▶ _YOUR GOAL_:
Can you pull out each line of the data below that includes the word "scene"?

▶ _DATA LINES_:

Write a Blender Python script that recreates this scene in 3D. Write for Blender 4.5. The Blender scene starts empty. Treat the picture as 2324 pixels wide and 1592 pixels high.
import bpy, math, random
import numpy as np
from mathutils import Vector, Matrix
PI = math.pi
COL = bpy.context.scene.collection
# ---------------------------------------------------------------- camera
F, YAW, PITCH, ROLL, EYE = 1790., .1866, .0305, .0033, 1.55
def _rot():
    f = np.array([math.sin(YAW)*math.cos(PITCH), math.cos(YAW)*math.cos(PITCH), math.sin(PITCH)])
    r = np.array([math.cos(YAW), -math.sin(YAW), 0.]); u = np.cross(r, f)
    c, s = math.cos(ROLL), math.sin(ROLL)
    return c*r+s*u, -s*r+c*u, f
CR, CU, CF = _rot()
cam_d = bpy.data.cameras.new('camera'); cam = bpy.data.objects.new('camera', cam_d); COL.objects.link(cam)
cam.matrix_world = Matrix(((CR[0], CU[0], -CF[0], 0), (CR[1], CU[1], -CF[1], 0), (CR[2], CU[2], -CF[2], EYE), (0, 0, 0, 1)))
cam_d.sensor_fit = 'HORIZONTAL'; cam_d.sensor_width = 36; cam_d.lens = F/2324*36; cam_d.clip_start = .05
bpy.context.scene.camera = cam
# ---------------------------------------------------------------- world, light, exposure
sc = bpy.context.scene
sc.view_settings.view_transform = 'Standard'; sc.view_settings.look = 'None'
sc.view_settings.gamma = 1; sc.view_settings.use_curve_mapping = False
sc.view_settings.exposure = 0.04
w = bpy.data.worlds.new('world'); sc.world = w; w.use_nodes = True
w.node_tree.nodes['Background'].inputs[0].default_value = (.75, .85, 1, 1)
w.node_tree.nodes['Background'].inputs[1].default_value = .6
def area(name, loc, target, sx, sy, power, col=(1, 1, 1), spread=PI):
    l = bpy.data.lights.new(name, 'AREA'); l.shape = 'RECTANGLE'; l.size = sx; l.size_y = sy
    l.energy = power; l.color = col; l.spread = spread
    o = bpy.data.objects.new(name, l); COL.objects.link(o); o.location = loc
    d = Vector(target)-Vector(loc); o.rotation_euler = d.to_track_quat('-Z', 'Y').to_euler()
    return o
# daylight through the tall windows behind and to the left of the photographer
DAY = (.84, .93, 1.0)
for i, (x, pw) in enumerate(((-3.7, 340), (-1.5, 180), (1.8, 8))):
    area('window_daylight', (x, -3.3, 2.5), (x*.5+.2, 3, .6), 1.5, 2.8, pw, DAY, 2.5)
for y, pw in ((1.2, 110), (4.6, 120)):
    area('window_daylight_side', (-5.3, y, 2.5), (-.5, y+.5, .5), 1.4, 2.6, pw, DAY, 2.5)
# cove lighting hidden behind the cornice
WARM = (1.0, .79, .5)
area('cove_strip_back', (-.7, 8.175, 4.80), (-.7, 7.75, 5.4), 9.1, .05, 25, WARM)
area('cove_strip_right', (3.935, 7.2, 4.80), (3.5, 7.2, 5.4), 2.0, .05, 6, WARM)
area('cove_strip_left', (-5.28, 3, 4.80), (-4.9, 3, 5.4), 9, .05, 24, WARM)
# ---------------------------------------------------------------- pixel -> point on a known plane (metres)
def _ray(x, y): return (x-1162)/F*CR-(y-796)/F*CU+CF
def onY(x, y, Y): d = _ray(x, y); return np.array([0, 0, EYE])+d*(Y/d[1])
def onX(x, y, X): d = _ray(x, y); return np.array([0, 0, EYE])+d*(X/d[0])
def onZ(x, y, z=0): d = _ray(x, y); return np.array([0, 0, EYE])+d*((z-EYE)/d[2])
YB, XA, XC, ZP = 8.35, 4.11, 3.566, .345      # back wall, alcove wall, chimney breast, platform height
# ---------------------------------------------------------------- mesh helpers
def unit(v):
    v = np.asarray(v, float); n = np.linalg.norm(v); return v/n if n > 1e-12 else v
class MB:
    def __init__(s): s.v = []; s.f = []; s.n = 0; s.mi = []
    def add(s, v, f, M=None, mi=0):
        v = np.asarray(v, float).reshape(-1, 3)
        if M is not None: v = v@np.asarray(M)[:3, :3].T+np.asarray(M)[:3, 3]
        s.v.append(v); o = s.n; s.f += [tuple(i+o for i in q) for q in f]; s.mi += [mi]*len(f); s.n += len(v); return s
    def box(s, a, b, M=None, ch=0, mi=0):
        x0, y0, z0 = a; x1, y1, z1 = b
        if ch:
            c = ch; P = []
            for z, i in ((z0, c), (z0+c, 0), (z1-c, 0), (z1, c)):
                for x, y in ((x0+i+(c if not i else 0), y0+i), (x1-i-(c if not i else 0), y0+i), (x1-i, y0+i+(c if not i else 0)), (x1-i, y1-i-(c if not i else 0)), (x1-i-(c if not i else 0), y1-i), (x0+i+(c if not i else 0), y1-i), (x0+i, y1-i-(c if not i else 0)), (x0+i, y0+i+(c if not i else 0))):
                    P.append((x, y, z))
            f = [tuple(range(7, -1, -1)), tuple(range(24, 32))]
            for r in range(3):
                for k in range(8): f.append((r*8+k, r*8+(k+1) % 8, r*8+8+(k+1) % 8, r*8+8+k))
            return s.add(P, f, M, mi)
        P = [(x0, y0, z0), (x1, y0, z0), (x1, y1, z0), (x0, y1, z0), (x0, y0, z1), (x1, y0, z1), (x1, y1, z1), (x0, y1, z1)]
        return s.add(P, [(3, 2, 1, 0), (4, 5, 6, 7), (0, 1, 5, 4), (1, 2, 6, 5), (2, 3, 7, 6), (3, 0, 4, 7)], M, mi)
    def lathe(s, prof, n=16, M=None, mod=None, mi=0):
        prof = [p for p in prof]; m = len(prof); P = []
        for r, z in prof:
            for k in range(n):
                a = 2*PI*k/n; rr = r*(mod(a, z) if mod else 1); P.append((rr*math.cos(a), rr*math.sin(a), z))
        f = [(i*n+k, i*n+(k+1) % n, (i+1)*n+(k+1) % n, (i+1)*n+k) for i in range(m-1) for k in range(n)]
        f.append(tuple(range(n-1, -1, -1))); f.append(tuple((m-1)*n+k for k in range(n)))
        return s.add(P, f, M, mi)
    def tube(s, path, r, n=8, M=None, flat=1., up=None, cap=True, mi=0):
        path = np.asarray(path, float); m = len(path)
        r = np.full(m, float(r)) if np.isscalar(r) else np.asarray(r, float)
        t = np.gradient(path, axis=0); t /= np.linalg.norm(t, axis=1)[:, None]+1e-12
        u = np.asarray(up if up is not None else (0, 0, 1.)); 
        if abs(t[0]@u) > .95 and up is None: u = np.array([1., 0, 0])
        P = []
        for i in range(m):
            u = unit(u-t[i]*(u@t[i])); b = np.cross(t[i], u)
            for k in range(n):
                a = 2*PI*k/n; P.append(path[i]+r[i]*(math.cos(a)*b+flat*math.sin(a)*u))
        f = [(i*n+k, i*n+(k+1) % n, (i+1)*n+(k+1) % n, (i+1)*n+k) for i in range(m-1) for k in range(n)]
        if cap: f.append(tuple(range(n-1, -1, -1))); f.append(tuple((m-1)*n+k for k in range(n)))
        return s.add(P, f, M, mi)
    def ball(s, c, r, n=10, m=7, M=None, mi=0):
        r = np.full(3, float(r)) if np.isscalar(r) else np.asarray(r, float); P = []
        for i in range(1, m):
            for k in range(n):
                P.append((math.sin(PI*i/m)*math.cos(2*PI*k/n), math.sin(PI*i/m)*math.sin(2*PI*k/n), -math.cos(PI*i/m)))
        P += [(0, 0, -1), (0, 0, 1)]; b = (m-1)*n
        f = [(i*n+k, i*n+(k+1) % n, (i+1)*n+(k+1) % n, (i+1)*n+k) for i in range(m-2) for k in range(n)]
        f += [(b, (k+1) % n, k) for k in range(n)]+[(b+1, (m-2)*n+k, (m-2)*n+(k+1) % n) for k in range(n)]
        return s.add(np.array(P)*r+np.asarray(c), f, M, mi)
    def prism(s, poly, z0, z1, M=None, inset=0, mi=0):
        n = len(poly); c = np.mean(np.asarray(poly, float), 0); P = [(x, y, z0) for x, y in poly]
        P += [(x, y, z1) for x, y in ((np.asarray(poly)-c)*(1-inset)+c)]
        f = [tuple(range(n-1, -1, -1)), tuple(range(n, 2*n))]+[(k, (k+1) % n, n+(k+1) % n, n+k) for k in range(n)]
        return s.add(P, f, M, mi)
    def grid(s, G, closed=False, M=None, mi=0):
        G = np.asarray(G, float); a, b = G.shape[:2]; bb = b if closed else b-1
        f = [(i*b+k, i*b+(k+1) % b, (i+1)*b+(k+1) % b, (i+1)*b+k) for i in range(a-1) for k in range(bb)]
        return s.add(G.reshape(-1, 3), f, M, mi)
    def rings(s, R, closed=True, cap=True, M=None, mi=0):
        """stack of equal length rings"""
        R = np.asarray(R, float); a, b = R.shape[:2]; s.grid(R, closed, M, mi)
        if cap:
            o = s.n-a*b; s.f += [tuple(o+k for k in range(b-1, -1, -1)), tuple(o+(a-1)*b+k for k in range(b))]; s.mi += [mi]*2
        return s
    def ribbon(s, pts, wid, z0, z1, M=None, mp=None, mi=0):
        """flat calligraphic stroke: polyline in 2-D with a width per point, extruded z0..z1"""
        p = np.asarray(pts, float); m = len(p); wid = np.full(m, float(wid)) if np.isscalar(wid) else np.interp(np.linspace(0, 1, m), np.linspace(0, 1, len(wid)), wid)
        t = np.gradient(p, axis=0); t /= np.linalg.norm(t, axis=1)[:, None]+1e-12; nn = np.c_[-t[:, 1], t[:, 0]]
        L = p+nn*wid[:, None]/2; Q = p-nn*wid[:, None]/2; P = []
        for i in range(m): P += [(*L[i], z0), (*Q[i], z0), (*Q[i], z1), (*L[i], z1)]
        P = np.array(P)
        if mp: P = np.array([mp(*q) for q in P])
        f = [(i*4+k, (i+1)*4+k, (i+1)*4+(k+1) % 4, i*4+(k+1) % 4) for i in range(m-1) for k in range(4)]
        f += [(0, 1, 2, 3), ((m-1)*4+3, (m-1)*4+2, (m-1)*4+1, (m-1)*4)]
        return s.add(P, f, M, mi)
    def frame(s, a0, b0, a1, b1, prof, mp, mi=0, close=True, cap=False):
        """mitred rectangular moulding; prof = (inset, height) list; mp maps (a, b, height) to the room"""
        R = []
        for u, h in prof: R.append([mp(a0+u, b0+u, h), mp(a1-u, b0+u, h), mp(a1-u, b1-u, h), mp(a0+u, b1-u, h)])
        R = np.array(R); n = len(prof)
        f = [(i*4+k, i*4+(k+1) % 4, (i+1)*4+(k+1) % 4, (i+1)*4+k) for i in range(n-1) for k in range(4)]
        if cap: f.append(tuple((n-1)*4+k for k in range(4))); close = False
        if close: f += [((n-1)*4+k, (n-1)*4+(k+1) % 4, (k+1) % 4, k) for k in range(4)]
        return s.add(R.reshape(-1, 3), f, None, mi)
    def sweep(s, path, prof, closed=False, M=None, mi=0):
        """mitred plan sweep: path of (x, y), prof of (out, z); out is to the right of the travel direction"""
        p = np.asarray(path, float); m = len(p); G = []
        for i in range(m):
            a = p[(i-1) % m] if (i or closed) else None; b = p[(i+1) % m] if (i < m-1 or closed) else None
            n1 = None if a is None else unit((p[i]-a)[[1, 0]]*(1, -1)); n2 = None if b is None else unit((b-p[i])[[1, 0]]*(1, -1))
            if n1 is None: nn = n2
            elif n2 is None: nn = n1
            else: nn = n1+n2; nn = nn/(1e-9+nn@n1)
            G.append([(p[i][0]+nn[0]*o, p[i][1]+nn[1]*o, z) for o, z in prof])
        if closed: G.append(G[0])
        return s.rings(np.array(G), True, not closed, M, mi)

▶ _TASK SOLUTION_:
Write a Blender Python script that recreates this scene in 3D. Write for Blender 4.5. The Blender scene starts empty. Treat the picture as 2324 pixels wide and 1592 pixels high.
COL = bpy.context.scene.collection
bpy.context.scene.camera = cam
sc = bpy.context.scene